Urano, Netuno e Plutão foram descobertos na Modernidade, uma época em que os princípios básicos da Astrologia estavam esquecidos ou ignorados. Então a incorporação destes astros se deu sem rigor e gerou uma série de distorções que vão além de sua mera presença no mapa, mas envolve até um mal entendimento dos signos, porque passaram a pensá-los nos mesmos termos que os astros tradicionais, e acreditaram que eles deveriam ter uma regência, mesmo que isso quebrasse a lógica pela qual os planetas foram atribuídos aos signos (que está longe de ser uma mera descrição psicológica, e tem muito a ver com a observação do movimento aparente do Sol pela eclíptica e as qualidades primordiais da natureza). Contudo, meus estudos em Astrologia Mundana têm mostrado que estes planetas podem ser bem importantes quando conjuntos a pelo menos 1º do Sol e Lua e das “estrelas errantes” até de ângulos. Enquanto em natividades eles parecem mais dispensáveis, ajudando no máximo a confirmar algo já apontado por outras configurações, em mapas de eventos eles apresentam um ingrediente diferencial, fazendo sentido chamá-los de geracionais ou sociais. Certa vez, meu colega astrólogo Iago Pereira disse que estes astros “escuros” precisariam do intermédio dos astros brilhantes para se manifestarem em nossa realidade. Essa constatação fez muito sentido para mim, e tenho pensado bastante a partir dela, pois afinal de contas, ainda que ocultos, estes astros compõem semelhanças com os tradicionais em suas órbitas ao redor do Sol.

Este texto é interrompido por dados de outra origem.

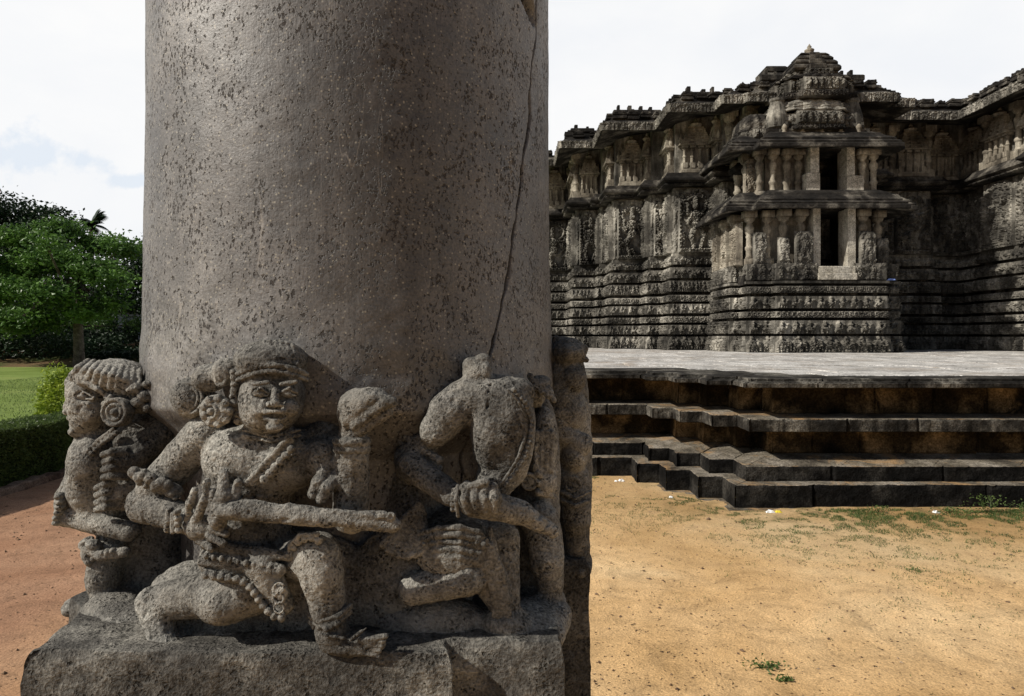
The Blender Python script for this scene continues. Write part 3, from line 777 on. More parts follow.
def pcourse(name, prof, mat, blocks=(.6, 1.5), seed=0, res=.016, **kw):
    V, Fc = sweep(Q, prof, res, joints(blocks, seed=seed, **kw), only=fine, edge=False)
    k = len(Q) - 1
    V2, F2 = sweep(Q, prof, .3, None, only=[i for i in range(k) if i not in fine], rowres=.3)
    mesh_obj(name, np.concatenate([V, V2]), np.concatenate([Fc, F2 + len(V)]), mat, plat)
pcourse('footing', [(.09, -.1), (.09, .018), (.0, .022)], M['plat_slope'], seed=9)
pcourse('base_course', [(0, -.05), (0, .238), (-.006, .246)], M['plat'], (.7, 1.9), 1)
pcourse('tread', [(-.004, .244), (-.012, .250), (-.20, .255)], M['plat_slope'], (.7, 1.9), 1)
pcourse('lower_course', [(-.15, .25), (-.15, .398), (-.156, .405)], M['plat'], (.6, 1.6), 2)
pcourse('tread', [(-.154, .403), (-.162, .409), (-.19, .412)], M['plat_slope'], (.6, 1.6), 2)
pcourse('sloping_course', [(-.18, .410), (-.30, .432), (-.48, .452), (-.60, .462), (-.62, .47)], M['plat_slope'], (.5, 1.3), 3)
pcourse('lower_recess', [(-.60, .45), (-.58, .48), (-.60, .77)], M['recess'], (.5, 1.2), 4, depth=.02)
pcourse('middle_band', [(-.62, .755), (-.22, .748), (-.21, .755), (-.205, .868), (-.212, .876)], M['plat_band'], (.6, 1.7), 5)
pcourse('tread', [(-.210, .874), (-.222, .884), (-.62, .892)], M['plat_slope'], (.6, 1.7), 5)
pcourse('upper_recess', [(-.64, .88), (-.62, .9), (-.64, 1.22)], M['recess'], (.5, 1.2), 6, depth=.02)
pcourse('coping', [(-.66, 1.20), (-.16, 1.205), (-.12, 1.215), (-.12, 1.255), (-.15, 1.262), (-.15, 1.268), (-.20, 1.272), (-.20, 1.296), (-.22, 1.30), (-.9, 1.302)], M['plat_band'], (.7, 1.8), 7, chip=.012)
# pilaster blocks in the recesses
pb = []
for s in sorted(fine):
    a = Vector(Q[s]); b = Vector(Q[s + 1]); Ls = (b - a).length; u = (b - a) / Ls; n = Vector((u.y, -u.x))
    if n.x < -.5 or Ls < 1.0 or a.x < 2: continue
    k = max(1, int(Ls / 1.15))
    for i in range(k):
        c = a + u * (Ls * (i + .5) / k + ru(-.15, .15)) - n * .64
        for z0, z1 in ((.462, .758), (.885, 1.212)):
            if R() < .55: continue
            w = ru(.02, .04); mb = MB(((c.x, c.y, 0), u, n)); mb.bbox(-w, w, -.02, .035, z0, z1, .012); mb.build('recess_pier', M['recess'], plat)
# paved top
qi = [tuple(p) for p in offset_poly(Q, -.5)]
poly_top = [(x, y, 1.300) for x, y in qi] + [(26, 36, 1.300)]
mesh_obj('paving', np.array(poly_top), [tuple(range(len(poly_top)))[::-1]], M['paving'], plat)
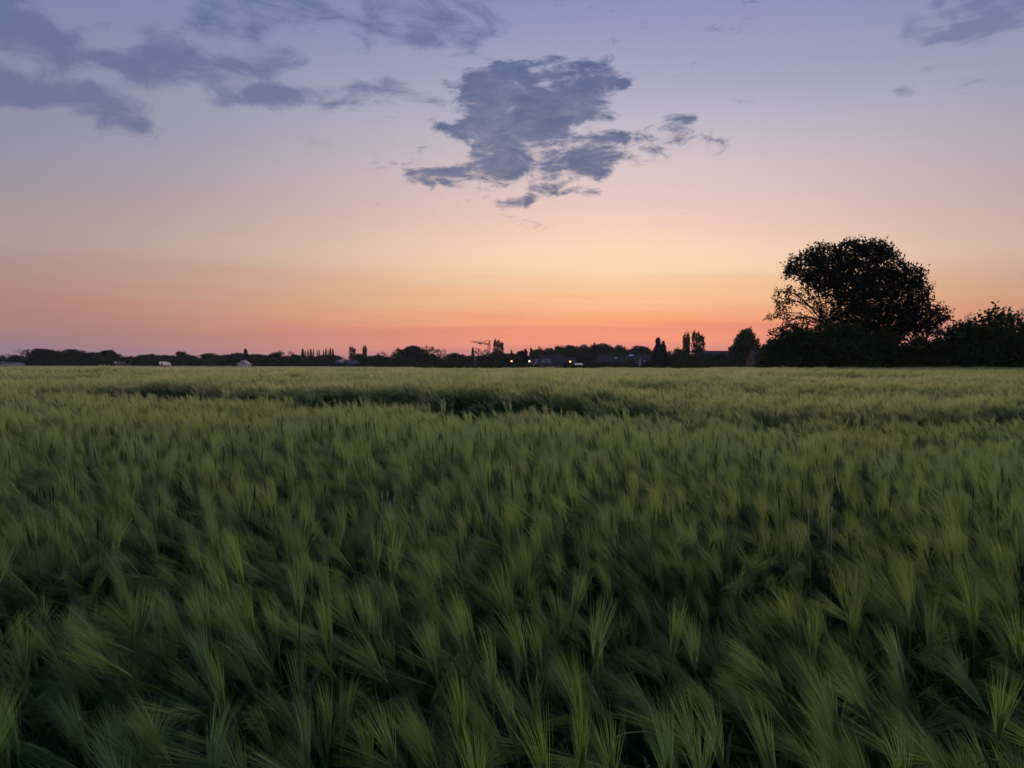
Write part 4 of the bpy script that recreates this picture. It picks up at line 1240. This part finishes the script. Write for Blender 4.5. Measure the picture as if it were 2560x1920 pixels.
# ------------------------------------------------------------------ weeds standing above the barley
rw = np.random.default_rng(99)
mb = MB()
def stalk(px, py_top, d, h_vis, mi=0, lean=None):
    x = wx(px, d); zt = wz(px, py_top, d); g = float(ground(x, d))
    lean = rw.uniform(-0.12, 0.10) if lean is None else lean
    L_ = h_vis
    p0 = Vector((x - lean * (zt - g), d, g)); p1 = Vector((x, d, zt))
    a = p0.lerp(p1, 1 - 0.55 * L_ / (zt - g))
    mb.tube(p0, a, 0.0018, 0.0014, 3, mi, False)
    m_ = a.lerp(p1, 0.45)
    w = 0.0042 if d < 6 else 0.0065
    mb.tube(a, m_, 0.002, w, 4, mi, False); mb.tube(m_, p1, w, 0.0008, 4, mi, False)
spots = [(278, 1070), (290, 1110), (322, 1082), (330, 1086), (337, 1078), (343, 1085), (352, 1118), (300, 1120), (312, 1124), (80, 1105), (48, 1098), (22, 1135), (170, 1175), (183, 1185),
         (88, 1215), (92, 1205), (118, 1218), (127, 1222), (655, 1080), (662, 1082), (625, 1085), (580, 1120), (558, 1122), (378, 1078), (825, 1058), (868, 1058), (877, 1060), (710, 1128), (708, 1170),
         (635, 1205), (660, 1190), (810, 1205), (852, 1145), (864, 1142), (920, 1050), (915, 1052), (835, 1108), (1108, 1048), (1100, 1080), (1368, 982), (1386, 980), (1512, 1040), (1240, 985), (1468, 1035), (1325, 1105),
         (1660, 960), (2000, 985), (1905, 1120), (2010, 1190), (2500, 1215), (2440, 1215), (2090, 1180), (2300, 1085), (1790, 1130), (1950, 1230), (1560, 1170), (1215, 1140), (450, 1195), (240, 1290)]
for (px, py) in spots:
    dd = 0.55 * FPX / (py - 909)
    stalk(px, py, dd, rw.uniform(0.10, 0.18))
for k in range(24):
    py = rw.uniform(985, 1280); px = rw.uniform(0, 2560)
    dd = 0.62 * FPX / (py - 909)
    stalk(px, py, dd, rw.uniform(0.08, 0.14))
wd = link('weed_grass', mb.mesh('weed_grass', M_WEED)); tag(wd, 'thin dark grass spikes poking up through the barley', 'grass', kind='stuff')
mb = MB()
for (px, py) in [(955, 1222), (968, 1215), (975, 1240), (985, 1228), (1030, 1250), (1062, 1228), (1066, 1238), (1075, 1262), (1142, 1248), (1150, 1290), (1315, 1068), (1327, 1072), (2025, 1255), (2078, 1245), (2085, 1252),]:
    dd = 0.60 * FPX / (py - 909)
    stalk(px, py + 10, dd, rw.uniform(0.05, 0.08))
sd = link('seed_heads', mb.mesh('seed_heads', M_SEED)); tag(sd, 'pale pinkish grass seed heads scattered among the barley', 'grass', kind='stuff')

# ------------------------------------------------------------------ air
hz_m, T = new_mat('dusk_haze')
vol = T.n('ShaderNodeVolumePrincipled')
vol.inputs['Color'].default_value = (0.62, 0.66, 0.92, 1)
vol.inputs['Density'].default_value = 0.00007
vol.inputs['Anisotropy'].default_value = 0.2
ho = T.n('ShaderNodeOutputMaterial'); hz_m.node_tree.links.new(vol.outputs[0], ho.inputs['Volume'])
HAZE = True
if HAZE:
    mb = MB(); mb.box((0, 540, 20), (2400, 2000, 43)); hzo = link('haze', mb.mesh('haze', hz_m)); tag(hzo, 'thin bluish dusk haze over the fields', 'haze', kind='stuff')
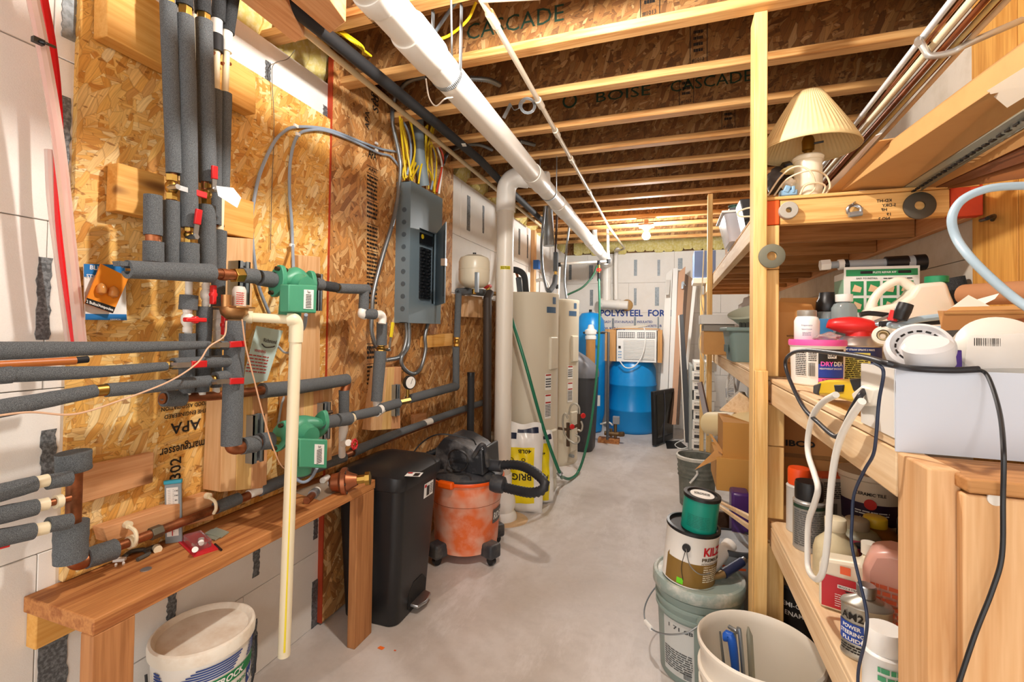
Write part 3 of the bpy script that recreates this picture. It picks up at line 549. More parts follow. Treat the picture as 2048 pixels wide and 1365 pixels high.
# --- hanging drain pipe in front of the bench, with its relief valve
d = thing('drain_pipe', 'cream plastic drain pipe with a yellow stripe hanging down in front of the bench', 'pipe', L(568, 1305, .28))
xb = -1.215; A = L(487, 634, .2); B = P(585, 640, x=xb+.02); C = P(592, 655, x=xb+.025); D = P(568, 1312, x=xb+.02); k1 = mm(C)
G().tube([A, A.lerp(B, .5), B], 9*k1, 16, sm=False).make('pipe', CPVC, d); G().tube([D, C], 12*k1*.95, 18, sm=False).make('pipe', CPVC, d)
G().tube([B-(B-A)*.1, B+V((.003, .0, 0)), C+V((0, 0, .008)), C-V((0, 0, .05))], 13.5*k1, 16).make('elbow', CPVC, d); G().cyl(A, A+(B-A)*.18, 12*k1, n=16).make('adapter', CPVC, d)
sv = (C-D).normalized(); g = G()
for i in range(1): dd = (CAMP-C); dd.z = 0; dd.normalize(); g.tube([D+dd*12*k1*.62+V((.001, 0, 0.02)), C+dd*12*k1*.62-V((0, 0, .05))], .0065, 10, sm=False).make('yellow_stripe', mat('ecd834', .5), d)
t = thing('relief_valve', 'bronze relief valve with a red-lettered tag at the top of the drain pipe', 'valve', L(470, 634, .2)); bz = mat('b98a5a', .4, .9, dirt=.4, dcol='7c5a34')
c = L(468, 620, .2); G().lathe(c, [(.02, -.03), (.036, -.015), (.04, 0), (.04, .008), (.03, .012)], 24).make('body', bz, t); G().box(-.05, .05, -.035, .035, 0, .006, Matrix.Translation(c+V((0, 0, .004)))).make('flange', bz, t, bevel=.004)
G().cyl(L(453, 614, .2), L(453, 590, .2), .014).make('port', bz, t); G().lathe(L(478, 613, .2), [(.02, 0), (.02, .05), (.015, .062), (.004, .064)], 20).make('canister', mat('d8cfc4', .5), t); 
fn = planemap(L(480, 597, .222), (0, 1, 0), (0, 0, 1), .001); g = G(); textlines(g, fn, -.014, .014, -.02, .02, 6); g.make('tag_print', LETR, t)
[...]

Por isso, proponho incorporarmos Urano, Netuno e Plutão num entendimento diferenciado das “estrelas errantes”, ainda que tenhamos o hábito de chamá-los todos de planetas por conta da influência astronômica. Ou ainda, continuamos a tratar os geracionais como planetas, e voltamos a falar de Mercúrio, Vênus, Marte, Júpiter e Saturno como estrelas errantes, além dos luminares Sol e Lua. Isso facilitaria muito o processo de aprendizado, estudo e pesquisa.